--- BRIEF ---
Every record here needs to be written out again exactly.

(Data extracted from a collection)
──────
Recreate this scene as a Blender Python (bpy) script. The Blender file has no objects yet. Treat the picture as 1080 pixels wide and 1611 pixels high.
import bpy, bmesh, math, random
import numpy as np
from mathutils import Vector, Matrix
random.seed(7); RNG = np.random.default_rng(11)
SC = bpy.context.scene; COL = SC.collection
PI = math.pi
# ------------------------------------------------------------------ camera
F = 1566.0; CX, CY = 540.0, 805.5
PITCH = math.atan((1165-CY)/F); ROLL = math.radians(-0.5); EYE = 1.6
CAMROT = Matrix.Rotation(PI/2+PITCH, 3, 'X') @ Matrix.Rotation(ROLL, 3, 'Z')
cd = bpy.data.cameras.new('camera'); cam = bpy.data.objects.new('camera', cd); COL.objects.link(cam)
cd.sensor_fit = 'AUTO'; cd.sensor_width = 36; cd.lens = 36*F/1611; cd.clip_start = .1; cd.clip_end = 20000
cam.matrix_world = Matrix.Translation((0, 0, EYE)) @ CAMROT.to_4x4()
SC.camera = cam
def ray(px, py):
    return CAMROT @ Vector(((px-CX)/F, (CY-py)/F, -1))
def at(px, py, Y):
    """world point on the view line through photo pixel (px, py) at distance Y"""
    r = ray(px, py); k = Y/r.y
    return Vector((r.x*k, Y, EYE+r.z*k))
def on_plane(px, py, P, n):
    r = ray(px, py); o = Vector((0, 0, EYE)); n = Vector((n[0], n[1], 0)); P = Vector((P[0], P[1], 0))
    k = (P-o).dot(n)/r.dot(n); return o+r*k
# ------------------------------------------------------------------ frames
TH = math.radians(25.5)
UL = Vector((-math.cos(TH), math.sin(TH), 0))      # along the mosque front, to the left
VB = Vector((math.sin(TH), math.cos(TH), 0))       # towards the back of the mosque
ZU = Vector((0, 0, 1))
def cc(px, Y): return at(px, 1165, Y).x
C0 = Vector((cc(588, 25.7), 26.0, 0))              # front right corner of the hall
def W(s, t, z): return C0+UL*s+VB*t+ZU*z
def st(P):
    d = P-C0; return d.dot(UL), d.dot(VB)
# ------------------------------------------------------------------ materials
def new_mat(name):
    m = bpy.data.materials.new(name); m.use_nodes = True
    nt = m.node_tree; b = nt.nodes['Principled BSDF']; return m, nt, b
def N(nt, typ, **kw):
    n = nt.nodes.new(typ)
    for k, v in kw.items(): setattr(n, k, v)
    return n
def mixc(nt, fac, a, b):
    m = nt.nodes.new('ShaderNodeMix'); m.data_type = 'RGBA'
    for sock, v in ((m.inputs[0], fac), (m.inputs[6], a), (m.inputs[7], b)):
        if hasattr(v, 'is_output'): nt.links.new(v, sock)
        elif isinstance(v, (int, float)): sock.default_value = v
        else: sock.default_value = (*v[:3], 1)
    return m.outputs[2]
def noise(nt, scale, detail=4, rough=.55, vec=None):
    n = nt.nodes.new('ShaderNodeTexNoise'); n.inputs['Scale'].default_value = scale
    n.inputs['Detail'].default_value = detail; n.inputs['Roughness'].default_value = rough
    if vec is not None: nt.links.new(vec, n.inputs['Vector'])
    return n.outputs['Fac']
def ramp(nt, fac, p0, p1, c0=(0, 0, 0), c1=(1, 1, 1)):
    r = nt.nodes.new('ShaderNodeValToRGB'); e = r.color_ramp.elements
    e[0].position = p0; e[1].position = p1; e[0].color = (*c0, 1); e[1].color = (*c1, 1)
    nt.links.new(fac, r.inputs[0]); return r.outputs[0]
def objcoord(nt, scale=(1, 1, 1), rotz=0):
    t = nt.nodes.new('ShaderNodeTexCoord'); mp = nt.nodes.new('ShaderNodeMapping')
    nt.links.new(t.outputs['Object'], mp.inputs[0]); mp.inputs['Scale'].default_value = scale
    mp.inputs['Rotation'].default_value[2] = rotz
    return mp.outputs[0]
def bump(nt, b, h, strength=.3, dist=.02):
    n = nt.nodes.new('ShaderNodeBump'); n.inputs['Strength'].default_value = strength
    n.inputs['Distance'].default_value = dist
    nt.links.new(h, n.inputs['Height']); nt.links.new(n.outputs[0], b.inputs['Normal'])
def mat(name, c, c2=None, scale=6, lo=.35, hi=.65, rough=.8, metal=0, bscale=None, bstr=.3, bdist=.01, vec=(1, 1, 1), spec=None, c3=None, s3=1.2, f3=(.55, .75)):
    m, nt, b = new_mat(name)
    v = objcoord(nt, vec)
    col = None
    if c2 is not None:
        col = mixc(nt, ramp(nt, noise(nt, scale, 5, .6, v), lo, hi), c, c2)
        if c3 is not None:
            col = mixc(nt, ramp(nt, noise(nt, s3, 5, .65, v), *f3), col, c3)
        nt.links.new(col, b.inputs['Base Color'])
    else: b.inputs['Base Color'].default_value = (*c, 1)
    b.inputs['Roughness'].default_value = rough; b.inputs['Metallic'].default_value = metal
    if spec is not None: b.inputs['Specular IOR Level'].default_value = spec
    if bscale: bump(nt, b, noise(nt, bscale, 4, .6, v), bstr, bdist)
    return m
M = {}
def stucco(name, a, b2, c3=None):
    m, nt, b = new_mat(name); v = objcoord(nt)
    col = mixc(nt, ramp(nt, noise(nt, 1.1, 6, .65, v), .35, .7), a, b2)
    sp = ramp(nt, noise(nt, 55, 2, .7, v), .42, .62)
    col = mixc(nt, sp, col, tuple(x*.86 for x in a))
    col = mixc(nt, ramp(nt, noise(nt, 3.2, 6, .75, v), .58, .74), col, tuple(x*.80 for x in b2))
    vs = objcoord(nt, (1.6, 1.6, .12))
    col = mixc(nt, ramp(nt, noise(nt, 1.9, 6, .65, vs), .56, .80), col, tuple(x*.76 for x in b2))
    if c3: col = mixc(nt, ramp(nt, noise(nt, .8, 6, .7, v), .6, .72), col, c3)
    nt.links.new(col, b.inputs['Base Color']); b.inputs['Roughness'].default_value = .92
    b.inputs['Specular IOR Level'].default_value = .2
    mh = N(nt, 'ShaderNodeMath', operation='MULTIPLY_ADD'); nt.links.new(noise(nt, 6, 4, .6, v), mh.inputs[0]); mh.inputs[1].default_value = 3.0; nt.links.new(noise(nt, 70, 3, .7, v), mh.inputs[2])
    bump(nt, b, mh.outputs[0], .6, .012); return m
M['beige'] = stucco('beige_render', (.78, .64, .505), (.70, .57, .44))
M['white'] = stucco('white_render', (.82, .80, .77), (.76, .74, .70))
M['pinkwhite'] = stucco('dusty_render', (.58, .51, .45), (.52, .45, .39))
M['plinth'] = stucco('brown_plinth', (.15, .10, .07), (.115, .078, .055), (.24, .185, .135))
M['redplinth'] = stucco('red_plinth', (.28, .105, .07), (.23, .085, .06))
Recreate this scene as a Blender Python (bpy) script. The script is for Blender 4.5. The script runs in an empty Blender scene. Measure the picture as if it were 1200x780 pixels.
──────
--- TASK SOLUTION ---
Recreate this scene as a Blender Python (bpy) script. The Blender file has no objects yet. Treat the picture as 1080 pixels wide and 1611 pixels high.
import bpy, bmesh, math, random
import numpy as np
from mathutils import Vector, Matrix
random.seed(7); RNG = np.random.default_rng(11)
SC = bpy.context.scene; COL = SC.collection
PI = math.pi
# ------------------------------------------------------------------ camera
F = 1566.0; CX, CY = 540.0, 805.5
PITCH = math.atan((1165-CY)/F); ROLL = math.radians(-0.5); EYE = 1.6
CAMROT = Matrix.Rotation(PI/2+PITCH, 3, 'X') @ Matrix.Rotation(ROLL, 3, 'Z')
cd = bpy.data.cameras.new('camera'); cam = bpy.data.objects.new('camera', cd); COL.objects.link(cam)
cd.sensor_fit = 'AUTO'; cd.sensor_width = 36; cd.lens = 36*F/1611; cd.clip_start = .1; cd.clip_end = 20000
cam.matrix_world = Matrix.Translation((0, 0, EYE)) @ CAMROT.to_4x4()
SC.camera = cam
def ray(px, py):
    return CAMROT @ Vector(((px-CX)/F, (CY-py)/F, -1))
def at(px, py, Y):
    """world point on the view line through photo pixel (px, py) at distance Y"""
    r = ray(px, py); k = Y/r.y
    return Vector((r.x*k, Y, EYE+r.z*k))
def on_plane(px, py, P, n):
    r = ray(px, py); o = Vector((0, 0, EYE)); n = Vector((n[0], n[1], 0)); P = Vector((P[0], P[1], 0))
    k = (P-o).dot(n)/r.dot(n); return o+r*k
# ------------------------------------------------------------------ frames
TH = math.radians(25.5)
UL = Vector((-math.cos(TH), math.sin(TH), 0))      # along the mosque front, to the left
VB = Vector((math.sin(TH), math.cos(TH), 0))       # towards the back of the mosque
ZU = Vector((0, 0, 1))
def cc(px, Y): return at(px, 1165, Y).x
C0 = Vector((cc(588, 25.7), 26.0, 0))              # front right corner of the hall
def W(s, t, z): return C0+UL*s+VB*t+ZU*z
def st(P):
    d = P-C0; return d.dot(UL), d.dot(VB)
# ------------------------------------------------------------------ materials
def new_mat(name):
    m = bpy.data.materials.new(name); m.use_nodes = True
    nt = m.node_tree; b = nt.nodes['Principled BSDF']; return m, nt, b
def N(nt, typ, **kw):
    n = nt.nodes.new(typ)
    for k, v in kw.items(): setattr(n, k, v)
    return n
def mixc(nt, fac, a, b):
    m = nt.nodes.new('ShaderNodeMix'); m.data_type = 'RGBA'
    for sock, v in ((m.inputs[0], fac), (m.inputs[6], a), (m.inputs[7], b)):
        if hasattr(v, 'is_output'): nt.links.new(v, sock)
        elif isinstance(v, (int, float)): sock.default_value = v
        else: sock.default_value = (*v[:3], 1)
    return m.outputs[2]
def noise(nt, scale, detail=4, rough=.55, vec=None):
    n = nt.nodes.new('ShaderNodeTexNoise'); n.inputs['Scale'].default_value = scale
    n.inputs['Detail'].default_value = detail; n.inputs['Roughness'].default_value = rough
    if vec is not None: nt.links.new(vec, n.inputs['Vector'])
    return n.outputs['Fac']
def ramp(nt, fac, p0, p1, c0=(0, 0, 0), c1=(1, 1, 1)):
    r = nt.nodes.new('ShaderNodeValToRGB'); e = r.color_ramp.elements
    e[0].position = p0; e[1].position = p1; e[0].color = (*c0, 1); e[1].color = (*c1, 1)
    nt.links.new(fac, r.inputs[0]); return r.outputs[0]
def objcoord(nt, scale=(1, 1, 1), rotz=0):
    t = nt.nodes.new('ShaderNodeTexCoord'); mp = nt.nodes.new('ShaderNodeMapping')
    nt.links.new(t.outputs['Object'], mp.inputs[0]); mp.inputs['Scale'].default_value = scale
    mp.inputs['Rotation'].default_value[2] = rotz
    return mp.outputs[0]
def bump(nt, b, h, strength=.3, dist=.02):
    n = nt.nodes.new('ShaderNodeBump'); n.inputs['Strength'].default_value = strength
    n.inputs['Distance'].default_value = dist
    nt.links.new(h, n.inputs['Height']); nt.links.new(n.outputs[0], b.inputs['Normal'])
def mat(name, c, c2=None, scale=6, lo=.35, hi=.65, rough=.8, metal=0, bscale=None, bstr=.3, bdist=.01, vec=(1, 1, 1), spec=None, c3=None, s3=1.2, f3=(.55, .75)):
    m, nt, b = new_mat(name)
    v = objcoord(nt, vec)
    col = None
    if c2 is not None:
        col = mixc(nt, ramp(nt, noise(nt, scale, 5, .6, v), lo, hi), c, c2)
        if c3 is not None:
            col = mixc(nt, ramp(nt, noise(nt, s3, 5, .65, v), *f3), col, c3)
        nt.links.new(col, b.inputs['Base Color'])
    else: b.inputs['Base Color'].default_value = (*c, 1)
    b.inputs['Roughness'].default_value = rough; b.inputs['Metallic'].default_value = metal
    if spec is not None: b.inputs['Specular IOR Level'].default_value = spec
    if bscale: bump(nt, b, noise(nt, bscale, 4, .6, v), bstr, bdist)
    return m
M = {}
def stucco(name, a, b2, c3=None):
    m, nt, b = new_mat(name); v = objcoord(nt)
    col = mixc(nt, ramp(nt, noise(nt, 1.1, 6, .65, v), .35, .7), a, b2)
    sp = ramp(nt, noise(nt, 55, 2, .7, v), .42, .62)
    col = mixc(nt, sp, col, tuple(x*.86 for x in a))
    col = mixc(nt, ramp(nt, noise(nt, 3.2, 6, .75, v), .58, .74), col, tuple(x*.80 for x in b2))
    vs = objcoord(nt, (1.6, 1.6, .12))
    col = mixc(nt, ramp(nt, noise(nt, 1.9, 6, .65, vs), .56, .80), col, tuple(x*.76 for x in b2))
    if c3: col = mixc(nt, ramp(nt, noise(nt, .8, 6, .7, v), .6, .72), col, c3)
    nt.links.new(col, b.inputs['Base Color']); b.inputs['Roughness'].default_value = .92
    b.inputs['Specular IOR Level'].default_value = .2
    mh = N(nt, 'ShaderNodeMath', operation='MULTIPLY_ADD'); nt.links.new(noise(nt, 6, 4, .6, v), mh.inputs[0]); mh.inputs[1].default_value = 3.0; nt.links.new(noise(nt, 70, 3, .7, v), mh.inputs[2])
    bump(nt, b, mh.outputs[0], .6, .012); return m
M['beige'] = stucco('beige_render', (.78, .64, .505), (.70, .57, .44))
M['white'] = stucco('white_render', (.82, .80, .77), (.76, .74, .70))
M['pinkwhite'] = stucco('dusty_render', (.58, .51, .45), (.52, .45, .39))
M['plinth'] = stucco('brown_plinth', (.15, .10, .07), (.115, .078, .055), (.24, .185, .135))
M['redplinth'] = stucco('red_plinth', (.28, .105, .07), (.23, .085, .06))
Recreate this scene as a Blender Python (bpy) script. The script is for Blender 4.5. The script runs in an empty Blender scene. Measure the picture as if it were 1200x780 pixels.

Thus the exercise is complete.